Parafrasando, quindi, l’estensione del regime a ipotesi diverse da quelle originariamente contemplate è sostanzialmente dipesa dalla necessità di adottare un criterio uniforme di determinazione della base imponibile in relazione a fattispecie che presentavano le stesse caratteristiche oggettive. Ad ulteriore conforto è possibile richiamare le sentenze n. 328/1983, n. 156/1976 e n. 39/1970, ove la questione di legittimità concerneva l’estensione dell’ambito di applicazione di talune previsioni inerenti alla determinazione della base imponibile, in forza della disparità di trattamento tra fattispecie omogenee che le norme indubbiate venivano a creare, non invece l’estensione del regime per identità di ratio. E non deve indurre in errore interpretativo l’inciso in cui si afferma che il prezzo-valore esprime «anche un’evidente valenza agevolativa, laddove consente al contribuente di non scegliere immancabilmente, tra i diversi criteri di determinazione della base imponibile, quello fondato sul valore “tabellare”»: invero, appurate le ragioni poste a fondamento della decisione, appare evidente che la Consulta abbia messo in evidenza non la natura derogatoria del sistema opzionale, quanto piuttosto il vantaggio discendente dalla sua applicazione.

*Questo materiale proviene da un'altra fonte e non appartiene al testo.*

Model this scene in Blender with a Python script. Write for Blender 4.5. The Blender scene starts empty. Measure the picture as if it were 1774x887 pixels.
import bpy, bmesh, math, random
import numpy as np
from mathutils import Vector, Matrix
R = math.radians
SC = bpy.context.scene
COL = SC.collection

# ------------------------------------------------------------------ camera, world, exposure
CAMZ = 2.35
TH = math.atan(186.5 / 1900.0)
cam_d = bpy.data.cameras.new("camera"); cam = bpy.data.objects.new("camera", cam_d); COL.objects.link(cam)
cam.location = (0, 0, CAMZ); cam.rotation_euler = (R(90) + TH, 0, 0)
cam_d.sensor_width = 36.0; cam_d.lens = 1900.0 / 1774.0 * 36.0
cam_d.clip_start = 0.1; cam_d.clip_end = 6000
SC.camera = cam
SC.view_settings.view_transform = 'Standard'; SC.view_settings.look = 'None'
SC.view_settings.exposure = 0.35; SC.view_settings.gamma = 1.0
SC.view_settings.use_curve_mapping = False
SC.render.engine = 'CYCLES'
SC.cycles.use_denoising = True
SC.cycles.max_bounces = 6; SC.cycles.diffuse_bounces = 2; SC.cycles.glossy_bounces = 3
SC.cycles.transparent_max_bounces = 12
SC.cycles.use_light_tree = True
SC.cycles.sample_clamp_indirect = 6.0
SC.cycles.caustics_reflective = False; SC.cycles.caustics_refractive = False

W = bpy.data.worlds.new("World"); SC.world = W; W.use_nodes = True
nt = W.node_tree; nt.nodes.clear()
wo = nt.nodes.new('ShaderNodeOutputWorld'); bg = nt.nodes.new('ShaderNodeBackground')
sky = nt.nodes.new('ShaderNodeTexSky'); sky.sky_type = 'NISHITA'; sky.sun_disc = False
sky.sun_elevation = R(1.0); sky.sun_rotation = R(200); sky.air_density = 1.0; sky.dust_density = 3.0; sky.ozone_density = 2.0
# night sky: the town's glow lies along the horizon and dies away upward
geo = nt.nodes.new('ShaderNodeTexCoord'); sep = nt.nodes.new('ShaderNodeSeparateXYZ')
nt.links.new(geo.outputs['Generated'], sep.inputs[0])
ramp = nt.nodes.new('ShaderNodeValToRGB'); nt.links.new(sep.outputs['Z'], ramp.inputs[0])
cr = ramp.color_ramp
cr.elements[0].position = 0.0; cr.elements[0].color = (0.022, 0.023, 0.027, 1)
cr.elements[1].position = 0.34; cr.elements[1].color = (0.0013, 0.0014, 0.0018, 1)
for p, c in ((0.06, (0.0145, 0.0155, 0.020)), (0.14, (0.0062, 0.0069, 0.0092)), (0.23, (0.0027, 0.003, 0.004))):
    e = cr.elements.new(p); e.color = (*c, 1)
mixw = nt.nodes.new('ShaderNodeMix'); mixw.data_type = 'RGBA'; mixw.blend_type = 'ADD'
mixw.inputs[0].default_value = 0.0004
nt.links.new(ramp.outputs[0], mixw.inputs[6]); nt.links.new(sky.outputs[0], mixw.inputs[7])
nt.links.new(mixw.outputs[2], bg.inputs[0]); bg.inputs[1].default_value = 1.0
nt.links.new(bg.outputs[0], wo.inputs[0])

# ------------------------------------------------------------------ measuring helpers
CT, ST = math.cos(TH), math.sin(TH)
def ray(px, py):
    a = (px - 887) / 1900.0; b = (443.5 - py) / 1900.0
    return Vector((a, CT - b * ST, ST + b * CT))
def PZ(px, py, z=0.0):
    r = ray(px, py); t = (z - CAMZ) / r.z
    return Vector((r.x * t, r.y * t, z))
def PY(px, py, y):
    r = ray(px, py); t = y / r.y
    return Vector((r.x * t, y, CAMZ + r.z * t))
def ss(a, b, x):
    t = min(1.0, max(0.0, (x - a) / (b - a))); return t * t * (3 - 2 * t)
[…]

Tirando le somme, e in conclusione, per i contribuenti che non sono soggetti passivi IVA il prezzo-valore è, in sostanza, il principale regime per la determinazione della base imponibile nei casi di trasferimento di immobili abitativi – sempre che, chiaramente, si realizzi di pari passo la revisione delle rendite catastali –, mentre il criterio del valore venale o del corrispettivo assume un ruolo residuale, essendo applicabile solo a seguito del mancato esercizio dell’opzione e qualora siano inferiori al valore determinato su base catastale.

Tale opzione si configura come una manifestazione di volontà al pari di quelle che il contribuente formula in sede di dichiarazione tributaria e ai fini della determinazione del reddito, oppure in tutti i casi di tassazione sostitutiva.

(*) Il saggio è stato sottoposto a double blind peer review con valutazione positiva. Esso confluirà nel fascicolo n. 2/2024 (semestrale) della Rivista telematica di diritto tributario.